--- REQUIREMENT ---
Retype the opening lines of the listing below, ending with the line that contains "SC = bpy.context.scene", and leave out any pictures.

--- GIVEN DATA ---
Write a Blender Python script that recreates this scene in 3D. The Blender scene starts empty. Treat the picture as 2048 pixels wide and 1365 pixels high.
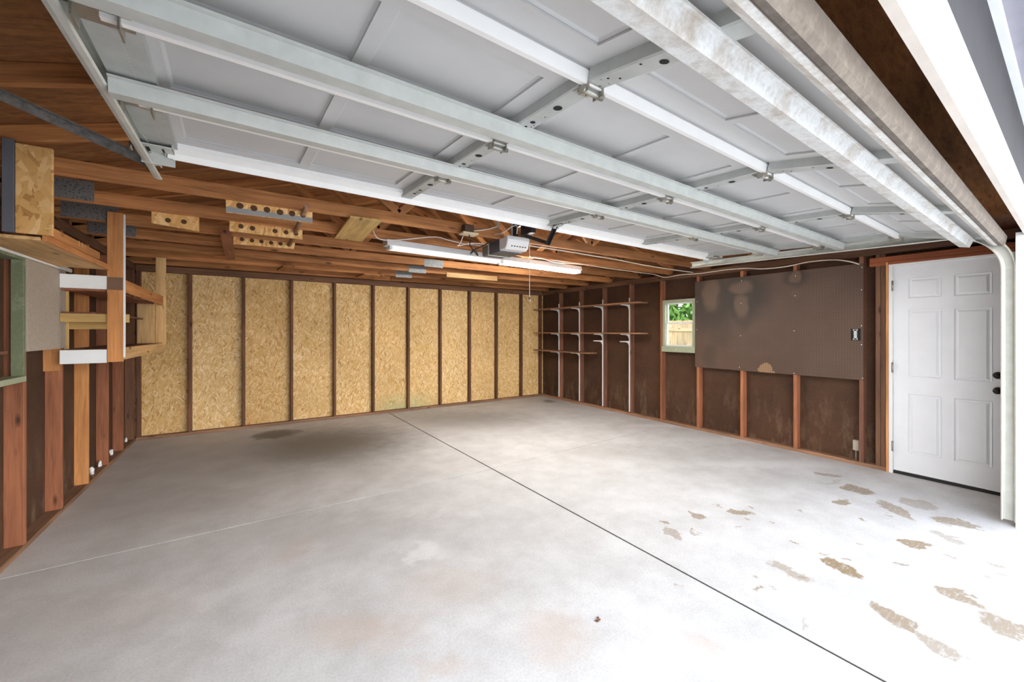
import bpy, bmesh, math, random
from mathutils import Vector, Matrix, Euler
random.seed(4)
C = bpy.context.scene.collection
SC = bpy.context.scene

# ------------------------------------------------------------------ camera and pixel helpers
F, Y0, YAW, H = 807.526, 662.989, 0.580312, 1.408616
SN, CS = math.sin(YAW), math.cos(YAW)
cam_d = bpy.data.cameras.new('camera'); cam = bpy.data.objects.new('camera', cam_d); C.objects.link(cam)
cam.location = (0, 0, H); cam.rotation_euler = (math.pi/2, 0, -YAW)
cam_d.sensor_width = 36; cam_d.lens = F/2048*36; cam_d.shift_y = -(682.5-Y0)/2048
cam_d.clip_start = 0.02; cam_d.clip_end = 200
SC.camera = cam

def floor_at(px, py, z=0.0):
    D = (z-H)*F/(Y0-py); R = (px-1024)/F*D
    return Vector((D*SN+R*CS, D*CS-R*SN, z))
def on_x(px, py, X):
    t = (px-1024)/F; Y = X*(CS-t*SN)/(SN+t*CS); D = X*SN+Y*CS
    return Vector((X, Y, H+(Y0-py)*D/F))
def on_y(px, py, Y):
    t = (px-1024)/F; X = Y*(SN+t*CS)/(CS-t*SN); D = X*SN+Y*CS
    return Vector((X, Y, H+(Y0-py)*D/F))

# room numbers (metres)
L, R_, B = -1.196, 5.364, 6.988          # inner faces of the framing
SD = 0.089                               # stud depth
ST = 0.038
ZP = 2.19; ZT = 2.27                     # top plate underside / top
SK = 0.034                               # the door wall runs a little out of square
def fw(X, v=0.0): return 0.254+SK*X+v

# ------------------------------------------------------------------ materials
def new_mat(name):
    m = bpy.data.materials.new(name); m.use_nodes = True
    nt = m.node_tree; nt.nodes.clear()
    out = nt.nodes.new('ShaderNodeOutputMaterial'); bs = nt.nodes.new('ShaderNodeBsdfPrincipled')
    nt.links.new(bs.outputs[0], out.inputs[0])
    return m, nt, bs
def N(nt, typ, **kw):
    n = nt.nodes.new(typ)
    for k, v in kw.items():
        if k == 'ins':
            for kk, vv in v.items(): n.inputs[kk].default_value = vv
        else: setattr(n, k, v)
    return n
def ramp(nt, src, stops):
    r = N(nt, 'ShaderNodeValToRGB'); cr = r.color_ramp
    while len(cr.elements) < len(stops): cr.elements.new(0.5)
    for e, (p, c) in zip(cr.elements, stops):
        e.position = p; e.color = (*c, 1) if len(c) == 3 else c
    nt.links.new(src, r.inputs[0]); return r.outputs[0]
def mixc(nt, a, b, fac, mode='MIX'):
    m = N(nt, 'ShaderNodeMix', data_type='RGBA', blend_type=mode)
    for s, v in ((0, fac), (6, a), (7, b)):
        if hasattr(v, 'is_linked'): nt.links.new(v, m.inputs[s])
        elif s == 0: m.inputs[s].default_value = v
        else: m.inputs[s].default_value = (*v, 1)
    return m.outputs[2]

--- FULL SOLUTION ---
Write a Blender Python script that recreates this scene in 3D. The Blender scene starts empty. Treat the picture as 2048 pixels wide and 1365 pixels high.
import bpy, bmesh, math, random
from mathutils import Vector, Matrix, Euler
random.seed(4)
C = bpy.context.scene.collection
SC = bpy.context.scene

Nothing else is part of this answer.